WHAT IS EXPECTED:
Return the listing below verbatim. Pictures do not belong in the copy.

=====

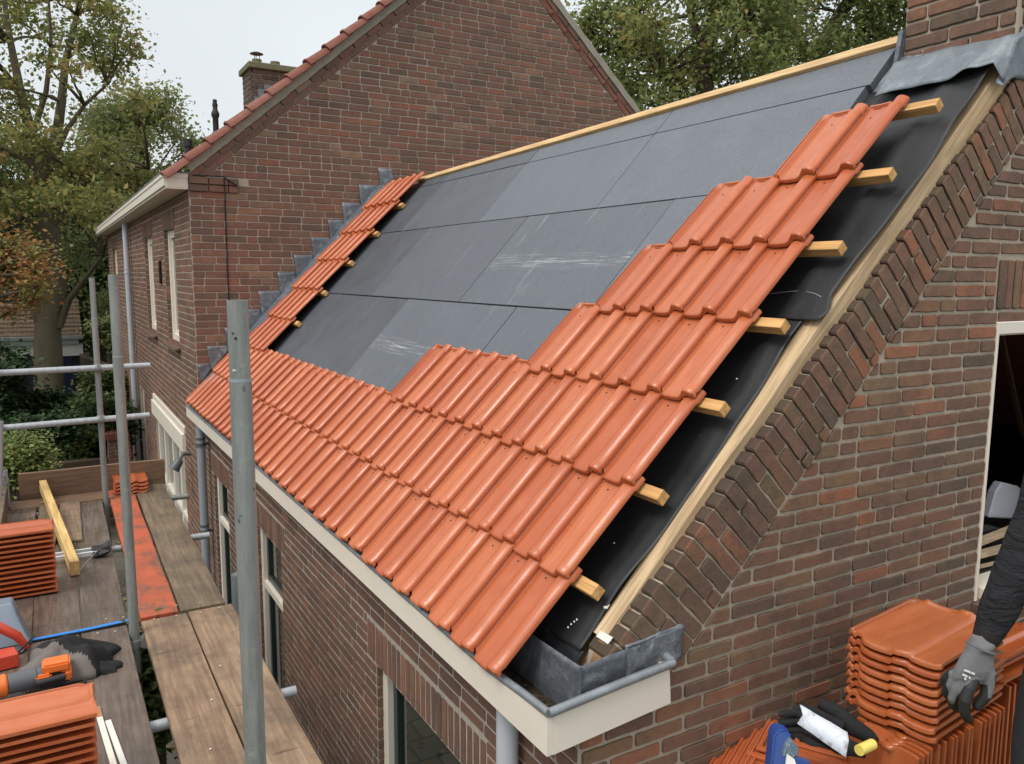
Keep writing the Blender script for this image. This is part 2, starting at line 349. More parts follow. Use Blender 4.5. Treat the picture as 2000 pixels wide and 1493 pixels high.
def bond(mb, fr, a0, a1, b0, b1, h=.0625, L=.22, j=.009, openings=(), clips=(), noclip=None, skip=None, rng=random, **kw):
    rows = int(round((b1 - b0) / h))
    for r in range(rows):
        z0, z1 = b0 + r * h, b0 + (r + 1) * h; zm = (z0 + z1) / 2
        iv = [(a0, a1)]
        for (oa, ob, oc, od) in openings:
            if oc < zm < od:
                nv = []
                for (s, t) in iv:
                    if ob <= s or oa >= t: nv.append((s, t)); continue
                    if oa > s: nv.append((s, oa))
                    if ob < t: nv.append((ob, t))
                iv = nv
        for (s, t) in iv:
            first = math.floor((s - a0) / L) * L + a0 + (L / 2 if r % 2 else 0) - L; x = first
            x += rng.uniform(-.012, .012)
            while x < t:
                ln = L
                if rng.random() < .10: ln = L * .5
                ln += rng.uniform(-.006, .006)
                x0, x1 = max(x, s), min(x + ln, t)
                if t - x1 < .035: x1 = t
                if x1 - x0 > .03 and not (skip and skip((x0 + x1) / 2, zm)):
                    P = [(x0 + j / 2, z0 + j / 2), (x1 - j / 2, z0 + j / 2), (x1 - j / 2, z1 - j / 2), (x0 + j / 2, z1 - j / 2)]
                    for c in (() if noclip and noclip((x0 + x1) / 2, zm) else clips):
                        P = clip(P, c)
                        if len(P) < 3: break
                    if len(P) >= 3 and abs(area(P)) > .001: lay(mb, fr, P, rng=rng, **kw)
                x += ln
                if x1 == t: break
def sheet(mb, fr, outer, holes=(), d=0, mi=0):
    O, A, B, N = fr; loops = [outer] + list(holes); pts = [p for l in loops for p in l]
    tri = tessellate_polygon([[Vector((p[0], p[1], 0)) for p in l] for l in loops]); fs = []
    for t in tri:
        P = [pts[i] for i in t]; fs.append(tuple(t) if area(P) > 0 else tuple(t[::-1]))
    mb.add([O + A * p[0] + B * p[1] + N * d for p in pts], fs, mi)
def rect(a, b, c, d): return [(a, c), (b, c), (b, d), (a, d)]
def quad_reveal(mb, fr, r, depth, mi=0):
    O, A, B, N = fr; a, b, c, d = r; k = rect(a, b, c, d)
    for i in range(4):
        p, q = k[i], k[(i + 1) % 4]; v = [O + A * x + B * y + N * h for (x, y), h in ((p, 0), (q, 0), (q, -depth), (p, -depth))]; mb.add(v, [(0, 1, 2, 3)], mi)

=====

RESPONSE FOR THIS EXERCISE:
Keep writing the Blender script for this image. This is part 2, starting at line 349. More parts follow. Use Blender 4.5. Treat the picture as 2000 pixels wide and 1493 pixels high.
def bond(mb, fr, a0, a1, b0, b1, h=.0625, L=.22, j=.009, openings=(), clips=(), noclip=None, skip=None, rng=random, **kw):
    rows = int(round((b1 - b0) / h))
    for r in range(rows):
        z0, z1 = b0 + r * h, b0 + (r + 1) * h; zm = (z0 + z1) / 2
        iv = [(a0, a1)]
        for (oa, ob, oc, od) in openings:
            if oc < zm < od:
                nv = []
                for (s, t) in iv:
                    if ob <= s or oa >= t: nv.append((s, t)); continue
                    if oa > s: nv.append((s, oa))
                    if ob < t: nv.append((ob, t))
                iv = nv
        for (s, t) in iv:
            first = math.floor((s - a0) / L) * L + a0 + (L / 2 if r % 2 else 0) - L; x = first
            x += rng.uniform(-.012, .012)
            while x < t:
                ln = L
                if rng.random() < .10: ln = L * .5
                ln += rng.uniform(-.006, .006)
                x0, x1 = max(x, s), min(x + ln, t)
                if t - x1 < .035: x1 = t
                if x1 - x0 > .03 and not (skip and skip((x0 + x1) / 2, zm)):
                    P = [(x0 + j / 2, z0 + j / 2), (x1 - j / 2, z0 + j / 2), (x1 - j / 2, z1 - j / 2), (x0 + j / 2, z1 - j / 2)]
                    for c in (() if noclip and noclip((x0 + x1) / 2, zm) else clips):
                        P = clip(P, c)
                        if len(P) < 3: break
                    if len(P) >= 3 and abs(area(P)) > .001: lay(mb, fr, P, rng=rng, **kw)
                x += ln
                if x1 == t: break
def sheet(mb, fr, outer, holes=(), d=0, mi=0):
    O, A, B, N = fr; loops = [outer] + list(holes); pts = [p for l in loops for p in l]
    tri = tessellate_polygon([[Vector((p[0], p[1], 0)) for p in l] for l in loops]); fs = []
    for t in tri:
        P = [pts[i] for i in t]; fs.append(tuple(t) if area(P) > 0 else tuple(t[::-1]))
    mb.add([O + A * p[0] + B * p[1] + N * d for p in pts], fs, mi)
def rect(a, b, c, d): return [(a, c), (b, c), (b, d), (a, d)]
def quad_reveal(mb, fr, r, depth, mi=0):
    O, A, B, N = fr; a, b, c, d = r; k = rect(a, b, c, d)
    for i in range(4):
        p, q = k[i], k[(i + 1) % 4]; v = [O + A * x + B * y + N * h for (x, y), h in ((p, 0), (q, 0), (q, -depth), (p, -depth))]; mb.add(v, [(0, 1, 2, 3)], mi)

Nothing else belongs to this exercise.